* AIM *
Output all the data exactly. Pictures do not belong in the copy.

* SUPPLIED DATA *
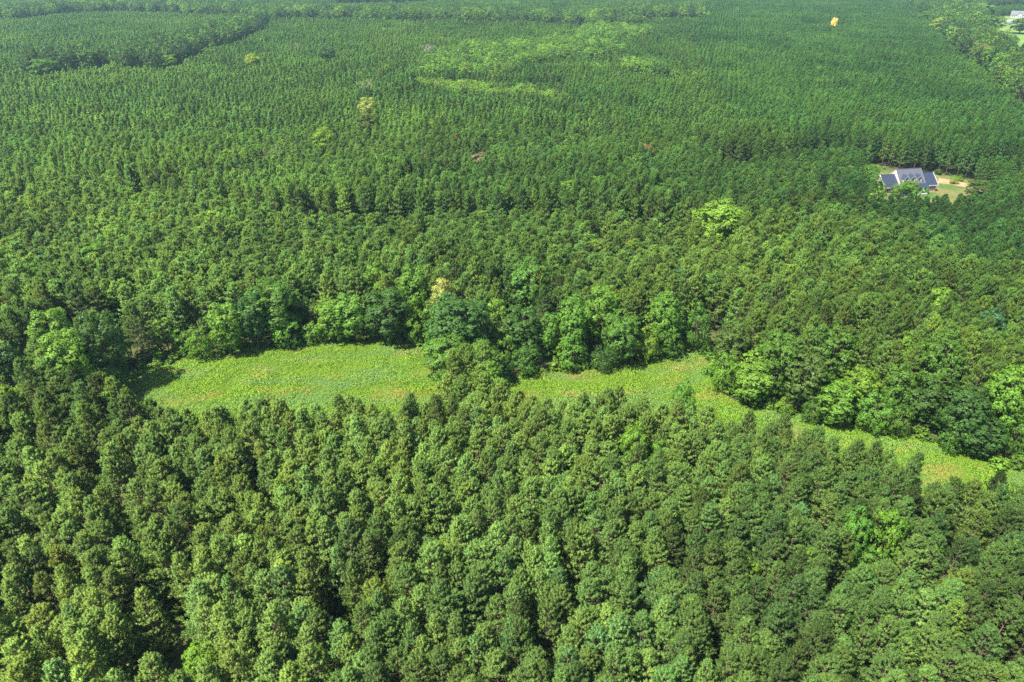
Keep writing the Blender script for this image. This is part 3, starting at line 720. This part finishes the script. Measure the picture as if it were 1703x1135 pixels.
# --- the 300 largest in view become objects of their own
tx, ty, tz = project(x, y, 11.0)
inview = (tx > 4) & (tx < PW-4) & (ty > 4) & (ty < PH+8)
size = np.where(inview, Wd/tz, 0); order = np.argsort(-size)[:300]; own = np.zeros(n, bool); own[order] = True
for i in order:
    wrm = 'yellowish' if yl[i] or warm[i] > .14 else ('brown' if dd_[i] else ('blue-green' if bl_[i] else 'green'))
    third = ('left', 'middle', 'right')[min(2, int(tx[i]/PW*3))]
    row = 'lowest rows' if ty[i] > 985 else ('lower rows' if ty[i] > 860 else 'upper rows')
    lab = '%s-crowned pine in the front stand below the clearing, %s part, %s' % (wrm, third, row)
    put_tree('pine_tree', NEAR, x[i], y[i], H[i], Wd[i], tuple(float(v) for v in col[i]), lab, 'pine tree', 'pines of the front stand', h0=15.5, w0=5.9)
# --- the rest of the pines: one object
r_ = ~own
midl = r_ & (zc < 330); farl = r_ & ~midl
pcoll = source_collection('pine_shape', [join_meshes('pine_full', p) for p in NEAR[:4]]+MID+YOUNG)
idx = np.where(zc < 170, rng.randint(0, 4, n), np.where(zc < 330, 4+rng.randint(0, 6, n), 10+rng.randint(0, 5, n)))
h0 = np.where(idx < 10, 15.2, 12.0); w0 = np.where(idx < 4, 5.6, np.where(idx < 10, 5.3, 4.3))
S = np.stack([Wd/w0, Wd/w0, H/h0], 1)
P = np.stack([x, y, np.zeros(n)], 1); ROT = np.stack([rng.normal(0, .025, n), rng.normal(0, .025, n), rotz], 1)
scatter('pine_forest', P[r_], ROT[r_], S[r_], idx[r_], col[r_], pcoll, 'closely planted green pine forest spreading behind the clearing to the top of the picture', 'forest')

# ------------------------------------------------------------------ broadleaf belts: the larger ones as objects, the rest as one mass
BX = []
def n_hides(a, b, h):      # keep the view onto the far field open, as it is in the place
    for f in (.35, .6, .85, 1.0):
        p, q, _ = project(a, b, h*f)
        if inside(p, q, field_px) and project(a, b)[1] > 30: return True
    return False
for bn, poly in belts.items():
    W = [at(*p) for p in poly]; xs = [p[0] for p in W]; ys = [p[1] for p in W]
    s = 4.6 if bn == 'glade' else 7.2 if bn in ('light', 'light2', 'light3') else 8.6
    gx, gy = grid(min(xs), max(xs), min(ys), max(ys), s, .3, .3)
    qx, qy, qz = project(gx, gy); kk = inside(qx, qy, poly) & ~inside(gx, gy, field)
    for a, b in zip(gx[kk], gy[kk]):
        if any((a-ox)**2+(b-oy)**2 < (r*1.1)**2 for ox, oy, r in occupied): continue
        h = rng.uniform(16, 23) if bn not in ('light', 'light2', 'light3') else rng.uniform(12, 17)
        if bn in ('rim',): h = rng.uniform(18, 24)
        if bn == 'glade': h = rng.uniform(6, 9)
        if n_hides(a, b, h): continue
        BX.append((a, b, h, rng.uniform(9, 14.5)*(.55 if bn == 'glade' else .85 if bn[:5] == 'light' else 1), jcol(tuple((.95 if bn[:5] in ('light', 'glade') else .8)*v for v in COL[belt_cols[bn][rng.randint(len(belt_cols[bn]))]]), .22), bn))
for pts in (farA[1:-1], [(750, 640), (765, 618), (800, 622), (838, 630)]+farB[2:]):
    P_ = [np.array(at(*p)) for p in pts]
    for a_, b_ in zip(P_[:-1], P_[1:]):
        Ln = np.linalg.norm(b_-a_); nv = np.array([-(b_-a_)[1], (b_-a_)[0]])/Ln
        for _ in range(max(1, int(round(Ln/2.6+rng.rand()*.5)))):
            off = rng.uniform(2.0, 7.5); q = a_+(b_-a_)*rng.rand()+nv*off
            if inside(q[0], q[1], meadA) or inside(q[0], q[1], meadB): q = q-2*nv*off
            if inside(q[0], q[1], meadA) or inside(q[0], q[1], meadB): continue
            if any((q[0]-ox)**2+(q[1]-oy)**2 < (r*.9)**2 for ox, oy, r in occupied): continue
            BX.append((float(q[0]), float(q[1]), 5+off*rng.uniform(.6, 1.2), rng.uniform(3.8, 6.5), jcol(COL[('mid', 'bright', 'dark', 'lime', 'mid', 'olive')[rng.randint(6)]], .12), 'bank'))
# scattered broadleaf trees inside the pine stands
sx_, sy_ = grid(X0, X1, 190, 1400, 17, .5, .4); qx, qy, qz = project(sx_, sy_)
for a, b, c_, d_ in zip(sx_, sy_, qx, qy):
    if not (-150 < c_ < 1850 and d_ > -10) or inside(a, b, meadA) or inside(a, b, meadB) or inside(a, b, yard) or inside(a, b, field) or inside(a, b, near_poly): continue
    if any((a-ox)**2+(b-oy)**2 < (r+3)**2 for ox, oy, r in occupied) or (a-HX)**2+(b-HY)**2 < 38**2: continue
    dens = .38 if d_ > 330 else (.16 if c_ < 1180 else .03)
    if d_ < 120: dens *= .5
    if rng.rand() > dens: continue
    BX.append((float(a), float(b), rng.uniform(11, 14.5), rng.uniform(4.5, 7.5), jcol(COL[('mid', 'bright', 'olive', 'mid', 'lime')[rng.randint(5)]], .12), 'lone'))
bx = np.array([(b[0], b[1], b[2], b[3]) for b in BX]); bpx, bpy_, bz = project(bx[:, 0], bx[:, 1], bx[:, 2]*.6)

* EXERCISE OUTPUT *
Keep writing the Blender script for this image. This is part 3, starting at line 720. This part finishes the script. Measure the picture as if it were 1703x1135 pixels.
# --- the 300 largest in view become objects of their own
tx, ty, tz = project(x, y, 11.0)
inview = (tx > 4) & (tx < PW-4) & (ty > 4) & (ty < PH+8)
size = np.where(inview, Wd/tz, 0); order = np.argsort(-size)[:300]; own = np.zeros(n, bool); own[order] = True
for i in order:
    wrm = 'yellowish' if yl[i] or warm[i] > .14 else ('brown' if dd_[i] else ('blue-green' if bl_[i] else 'green'))
    third = ('left', 'middle', 'right')[min(2, int(tx[i]/PW*3))]
    row = 'lowest rows' if ty[i] > 985 else ('lower rows' if ty[i] > 860 else 'upper rows')
    lab = '%s-crowned pine in the front stand below the clearing, %s part, %s' % (wrm, third, row)
    put_tree('pine_tree', NEAR, x[i], y[i], H[i], Wd[i], tuple(float(v) for v in col[i]), lab, 'pine tree', 'pines of the front stand', h0=15.5, w0=5.9)
# --- the rest of the pines: one object
r_ = ~own
midl = r_ & (zc < 330); farl = r_ & ~midl
pcoll = source_collection('pine_shape', [join_meshes('pine_full', p) for p in NEAR[:4]]+MID+YOUNG)
idx = np.where(zc < 170, rng.randint(0, 4, n), np.where(zc < 330, 4+rng.randint(0, 6, n), 10+rng.randint(0, 5, n)))
h0 = np.where(idx < 10, 15.2, 12.0); w0 = np.where(idx < 4, 5.6, np.where(idx < 10, 5.3, 4.3))
S = np.stack([Wd/w0, Wd/w0, H/h0], 1)
P = np.stack([x, y, np.zeros(n)], 1); ROT = np.stack([rng.normal(0, .025, n), rng.normal(0, .025, n), rotz], 1)
scatter('pine_forest', P[r_], ROT[r_], S[r_], idx[r_], col[r_], pcoll, 'closely planted green pine forest spreading behind the clearing to the top of the picture', 'forest')

# ------------------------------------------------------------------ broadleaf belts: the larger ones as objects, the rest as one mass
BX = []
def n_hides(a, b, h):      # keep the view onto the far field open, as it is in the place
    for f in (.35, .6, .85, 1.0):
        p, q, _ = project(a, b, h*f)
        if inside(p, q, field_px) and project(a, b)[1] > 30: return True
    return False
for bn, poly in belts.items():
    W = [at(*p) for p in poly]; xs = [p[0] for p in W]; ys = [p[1] for p in W]
    s = 4.6 if bn == 'glade' else 7.2 if bn in ('light', 'light2', 'light3') else 8.6
    gx, gy = grid(min(xs), max(xs), min(ys), max(ys), s, .3, .3)
    qx, qy, qz = project(gx, gy); kk = inside(qx, qy, poly) & ~inside(gx, gy, field)
    for a, b in zip(gx[kk], gy[kk]):
        if any((a-ox)**2+(b-oy)**2 < (r*1.1)**2 for ox, oy, r in occupied): continue
        h = rng.uniform(16, 23) if bn not in ('light', 'light2', 'light3') else rng.uniform(12, 17)
        if bn in ('rim',): h = rng.uniform(18, 24)
        if bn == 'glade': h = rng.uniform(6, 9)
        if n_hides(a, b, h): continue
        BX.append((a, b, h, rng.uniform(9, 14.5)*(.55 if bn == 'glade' else .85 if bn[:5] == 'light' else 1), jcol(tuple((.95 if bn[:5] in ('light', 'glade') else .8)*v for v in COL[belt_cols[bn][rng.randint(len(belt_cols[bn]))]]), .22), bn))
for pts in (farA[1:-1], [(750, 640), (765, 618), (800, 622), (838, 630)]+farB[2:]):
    P_ = [np.array(at(*p)) for p in pts]
    for a_, b_ in zip(P_[:-1], P_[1:]):
        Ln = np.linalg.norm(b_-a_); nv = np.array([-(b_-a_)[1], (b_-a_)[0]])/Ln
        for _ in range(max(1, int(round(Ln/2.6+rng.rand()*.5)))):
            off = rng.uniform(2.0, 7.5); q = a_+(b_-a_)*rng.rand()+nv*off
            if inside(q[0], q[1], meadA) or inside(q[0], q[1], meadB): q = q-2*nv*off
            if inside(q[0], q[1], meadA) or inside(q[0], q[1], meadB): continue
            if any((q[0]-ox)**2+(q[1]-oy)**2 < (r*.9)**2 for ox, oy, r in occupied): continue
            BX.append((float(q[0]), float(q[1]), 5+off*rng.uniform(.6, 1.2), rng.uniform(3.8, 6.5), jcol(COL[('mid', 'bright', 'dark', 'lime', 'mid', 'olive')[rng.randint(6)]], .12), 'bank'))
# scattered broadleaf trees inside the pine stands
sx_, sy_ = grid(X0, X1, 190, 1400, 17, .5, .4); qx, qy, qz = project(sx_, sy_)
for a, b, c_, d_ in zip(sx_, sy_, qx, qy):
    if not (-150 < c_ < 1850 and d_ > -10) or inside(a, b, meadA) or inside(a, b, meadB) or inside(a, b, yard) or inside(a, b, field) or inside(a, b, near_poly): continue
    if any((a-ox)**2+(b-oy)**2 < (r+3)**2 for ox, oy, r in occupied) or (a-HX)**2+(b-HY)**2 < 38**2: continue
    dens = .38 if d_ > 330 else (.16 if c_ < 1180 else .03)
    if d_ < 120: dens *= .5
    if rng.rand() > dens: continue
    BX.append((float(a), float(b), rng.uniform(11, 14.5), rng.uniform(4.5, 7.5), jcol(COL[('mid', 'bright', 'olive', 'mid', 'lime')[rng.randint(5)]], .12), 'lone'))
bx = np.array([(b[0], b[1], b[2], b[3]) for b in BX]); bpx, bpy_, bz = project(bx[:, 0], bx[:, 1], bx[:, 2]*.6)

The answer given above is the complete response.